Task objective →
Starting at the first line of the entries below, restate each line exactly until you reach the line with "tag(o, 'tufts of", and print that one too. Leave the pictures out and stop there.
>> begin Data provided
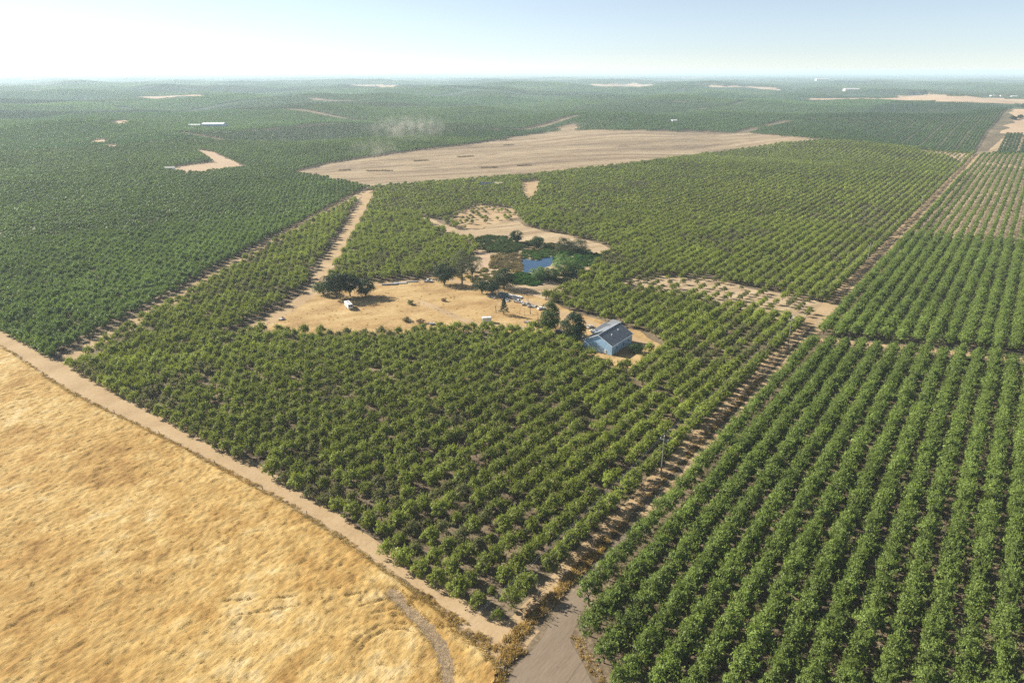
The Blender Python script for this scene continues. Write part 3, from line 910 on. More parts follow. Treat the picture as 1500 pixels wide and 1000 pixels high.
x, y = scatter_in([tuple(p) for p in GOLD_P], 2.4, lambda x, y: (np.hypot(x, y) < 330) & (dist_line(RUT, x, y) > 1.6))
m = len(x)
a = vnoise(x, y, 30, 51)[:, None]; b = vnoise(x, y, 6, 52)[:, None]
g = np.array([.32, .195, .058]) * (1 - a) + np.array([.51, .395, .19]) * a
g = g * (.65 + .5 * b) * rng.normal(1, .16, (m, 1))
e = dist_line(gold_edge, x, y)
sc = rng.uniform(.6, 1.25, m)
o = gn_scatter('dry_grass', np.column_stack([x, y, gold_z(x, y) + .30]), np.column_stack([np.zeros(m), np.zeros(m), math.radians(58) + rng.normal(size=m) * .6 + 2.5 * (vnoise(x, y, 25, 53) - .5)]),
               np.column_stack([sc, sc, sc * rng.uniform(.5, 1.0, m)]), g, rng.integers(0, 3, m), TUFT)
tag(o, 'tufts of bent golden grass over the foreground field', 'dry grass', kind='stuff')

# tall dead weeds: along the fence near the corner, on the bank beside the road, along tracks
wx, wy, wh = [], [], []
def add_weeds(line, width, dens, h):
    P = ribbon(line, width); x, y = scatter_in(P, dens)
    wx.append(x); wy.append(y); wh.append(np.full(len(x), h))
add_weeds(Wp([(600, 868), (650, 905), (700, 942), (738, 972)]), 5.0, 1.3, .75)
add_weeds(Wp([(520, 812), (600, 868)]), 3.0, .8, .5)
add_weeds(Wp(FENCE[:10]), 1.6, .5, .5)
add_weeds([SQ(s, .9) for s in (-3, 10, 25, 45)], 3.0, 2.0, 1.0)
add_weeds([SQ(s, 0.6) for s in (45, 80, 130, 180)], 1.6, .9, .75)
add_weeds(Wp([(726, 1010), (736, 975), (748, 955), (765, 950)]), 2.6, 2.0, 1.0)
add_weeds(Wp([(842, 930), (858, 960), (880, 1000)]), 2.2, 1.2, .45)
x, y = scatter_in(Wp(YARD), .014); wx.append(x); wy.append(y); wh.append(np.full(len(x), .4))
x, y, wh = map(np.concatenate, (wx, wy, wh)); m = len(x)
a = rng.uniform(size=(m, 1))
g = np.array([.34, .235, .10]) * (1 - a) + np.array([.54, .41, .20]) * a
dk = rng.uniform(size=m) < .12
g[dk] = g[dk] * np.array([.55, .55, .55])
sc = wh * rng.uniform(.6, 1.25, m)
o = gn_scatter('weeds', np.column_stack([x, y, np.zeros(m) + .02]), np.column_stack([np.zeros(m), np.zeros(m), rng.uniform(0, 6.28, m)]), np.column_stack([np.maximum(sc, .7), np.maximum(sc, .7), sc]), g, rng.integers(0, 3, m), TALL)
tag(o, 'tall dead straw weeds along the fence and on the road bank', 'weeds', kind='stuff')

# pond and reeds
POND = [(764, 378), (772, 380), (786, 381.5), (796, 378), (811, 375), (812, 384), (806, 390), (792, 394), (782, 399), (766, 400)]
tag(drape('pond_water', Wp(POND), M['water'], 0.09, 5, .8, 61), 'small blue pond ringed by reeds', 'pond')
beds = [(Wp([(690, 352), (715, 345), (748, 348), (770, 362), (748, 372), (716, 369)]), (.060, .090, .034), .20, 1.0),
        (Wp([(722, 374), (762, 371), (764, 379), (765, 400), (735, 398), (718, 390)]), (.21, .175, .110), .22, 1.05),
        (Wp([(748, 404), (766, 399), (790, 397), (804, 404), (786, 419), (752, 416)]), (.048, .115, .028), .26, 1.05),
        (Wp([(808, 373), (842, 368), (884, 374), (890, 381), (850, 396), (812, 385)]), (.052, .115, .032), .20, 1.0),
        (Wp([(764, 366), (800, 366), (815, 371), (808, 376), (790, 381), (766, 379)]), (.062, .120, .034), .22, .8),
        (Wp([(754, 357), (776, 353), (830, 359), (866, 367), (850, 373), (766, 369)]), (.105, .105, .052), .16, .75),
        (Wp([(694, 398), (722, 390), (735, 398), (726, 416), (702, 408)]), (.15, .14, .06), .10, .6),
        (Wp([(650, 400), (690, 390), (735, 422), (715, 426)]), (.12, .115, .06), .06, .6),
        (Wp([(800, 404), (850, 398), (872, 392), (846, 412), (812, 416)]), (.085, .10, .045), .14, .7)]
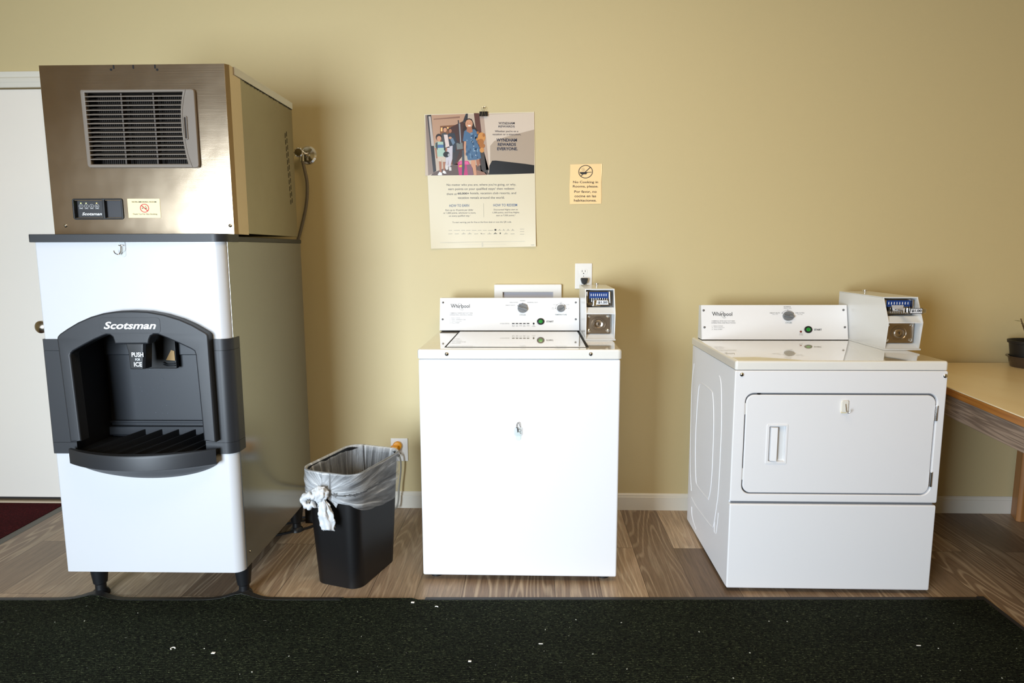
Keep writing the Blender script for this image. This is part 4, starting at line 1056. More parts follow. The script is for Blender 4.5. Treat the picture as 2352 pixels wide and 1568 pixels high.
Q([(1345, 1110), (1345, 850), (1420, 760), (1640, 680), (2166, 545), (2166, 1365), (1345, 1385)], pm('seat_back', 178, 160, 142), 2)
Q([(1040, 240), (1140, 240), (1280, 1390), (1180, 1395)], pm('door_jamb', 92, 52, 44), 2)
Q([(1150, 290), (1225, 290), (1330, 1290), (1270, 1300)], pm('jamb_pale', 182, 158, 142), 3)
Q([(1320, 1385), (1330, 1220), (1380, 1125), (1450, 1122), (2000, 1185), (2166, 1210), (2166, 1360), (1700, 1378)], pm('black_seat', 16, 17, 20), 4)
Q([(250, 275), (880, 255), (850, 420), (820, 900), (300, 900)], pm('corridor_wall', 186, 148, 122), 1)
Q([(290, 345), (780, 300), (780, 330), (290, 362)], pm('soffit', 140, 104, 86), 2)
Q([(410, 480), (760, 455), (760, 1200), (520, 1200), (410, 900)], pm('room_beyond', 130, 82, 48), 2)
Q([(610, 500), (860, 380), (860, 1000), (700, 1200), (610, 900)], pm('far_panel', 70, 40, 34), 3)
Q([(425, 510), (455, 510), (455, 580), (425, 580)], pm('lamp_glow', 250, 200, 130), 4); Q([(540, 500), (570, 500), (570, 530), (540, 530)], pm('lamp_glow', 250, 200, 130), 4)
Q([(135, 275), (180, 275), (290, 1360), (190, 1400)], pm('left_jamb', 140, 122, 112), 3)
Q([(170, 275), (245, 272), (340, 1320), (285, 1350)], pm('black_frame', 40, 38, 42), 4); Q([(195, 300), (235, 300), (300, 850), (250, 850)], pm('frame_glass', 190, 180, 174), 5)
Q([(285, 1350), (700, 1180), (1250, 1220), (1330, 1385), (700, 1398), (240, 1402)], pm('carpet', 96, 78, 72), 2)
Q([(1090, 1300), (1270, 1350), (1280, 1392), (1080, 1398)], pm('carpet_patch', 150, 110, 92), 3)
Q([(1150, 900), (1230, 960), (1320, 1290), (1280, 1390), (1180, 1290)], pm('doorway_dark', 66, 60, 58), 3)
Q([(740, 370), (760, 370), (800, 780), (775, 780)], darkc, 4); Q([(760, 430), (785, 430), (805, 790), (785, 790)], pm('post_grey', 150, 152, 158), 5)
Q([(890, 250), (930, 250), (925, 340), (850, 420), (835, 400)], darkc, 4)
# two adults behind
Q([(440, 620), (500, 600), (560, 640), (560, 900), (480, 900), (440, 760)], pm('grey_jacket', 70, 70, 74), 5)
Q([(480, 640), (550, 640), (590, 880), (520, 890)], pm('blush_top', 222, 204, 200), 6)
Q([(560, 620), (680, 610), (720, 760), (700, 960), (620, 980), (560, 760)], pm('navy_jacket', 44, 52, 64), 5)
Q(ell(500, 545, 42, 52), hair, 6); Q(ell(503, 553, 33, 42), skin, 7); Q(ell(597, 560, 38, 46), hair, 5); Q(ell(600, 570, 29, 36), skin2, 6)
Q([(520, 880), (645, 845), (640, 1090), (600, 1240), (565, 1240), (565, 1100), (555, 1210), (515, 1210)], pm('pale_trousers', 202, 196, 206), 6)
Q([(600, 730), (650, 700), (690, 790), (650, 840)], pm('blue_sleeve', 104, 126, 150), 7); Q(ell(600, 700, 30, 22), skin, 8)
Q([(640, 960), (780, 930), (720, 1100), (680, 1200), (640, 1200)], pm('dark_trousers', 54, 48, 50), 4)
Q([(510, 1210), (560, 1215), (560, 1290), (530, 1300), (510, 1270)], pm('shoe', 214, 210, 208), 8); Q([(570, 1245), (620, 1245), (625, 1310), (580, 1312)], pm('shoe', 214, 210, 208), 8)
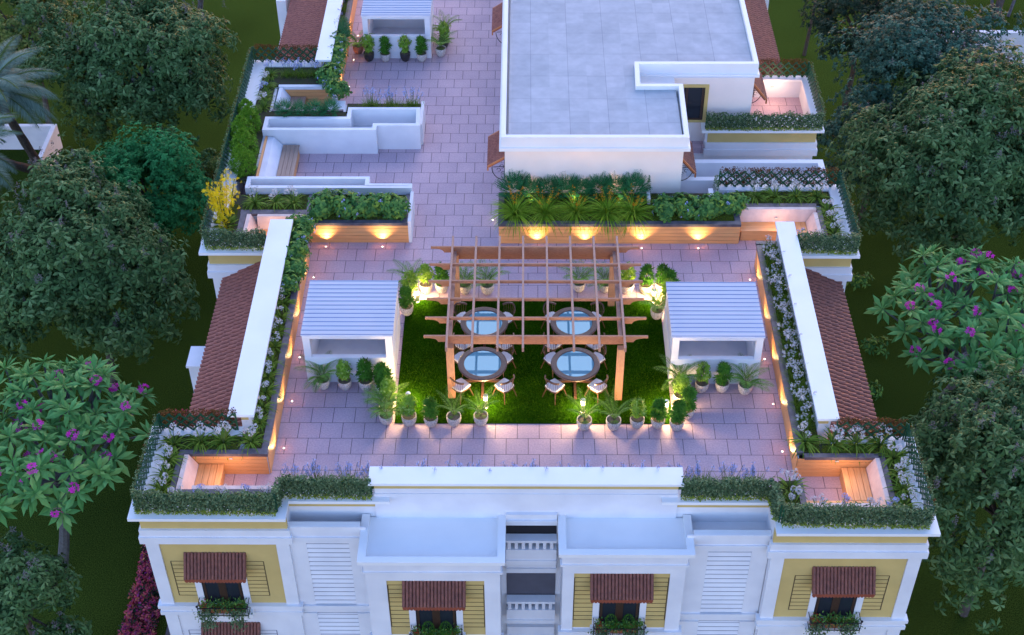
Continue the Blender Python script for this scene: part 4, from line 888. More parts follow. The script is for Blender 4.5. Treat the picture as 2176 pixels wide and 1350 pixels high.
>> end Data provided
Solution →
The Blender Python script for this scene continues. Write part 3, from line 910 on. More parts follow. Treat the picture as 1500 pixels wide and 1000 pixels high.
x, y = scatter_in([tuple(p) for p in GOLD_P], 2.4, lambda x, y: (np.hypot(x, y) < 330) & (dist_line(RUT, x, y) > 1.6))
m = len(x)
a = vnoise(x, y, 30, 51)[:, None]; b = vnoise(x, y, 6, 52)[:, None]
g = np.array([.32, .195, .058]) * (1 - a) + np.array([.51, .395, .19]) * a
g = g * (.65 + .5 * b) * rng.normal(1, .16, (m, 1))
e = dist_line(gold_edge, x, y)
sc = rng.uniform(.6, 1.25, m)
o = gn_scatter('dry_grass', np.column_stack([x, y, gold_z(x, y) + .30]), np.column_stack([np.zeros(m), np.zeros(m), math.radians(58) + rng.normal(size=m) * .6 + 2.5 * (vnoise(x, y, 25, 53) - .5)]),
               np.column_stack([sc, sc, sc * rng.uniform(.5, 1.0, m)]), g, rng.integers(0, 3, m), TUFT)
tag(o, 'tufts of bent golden grass over the foreground field', 'dry grass', kind='stuff')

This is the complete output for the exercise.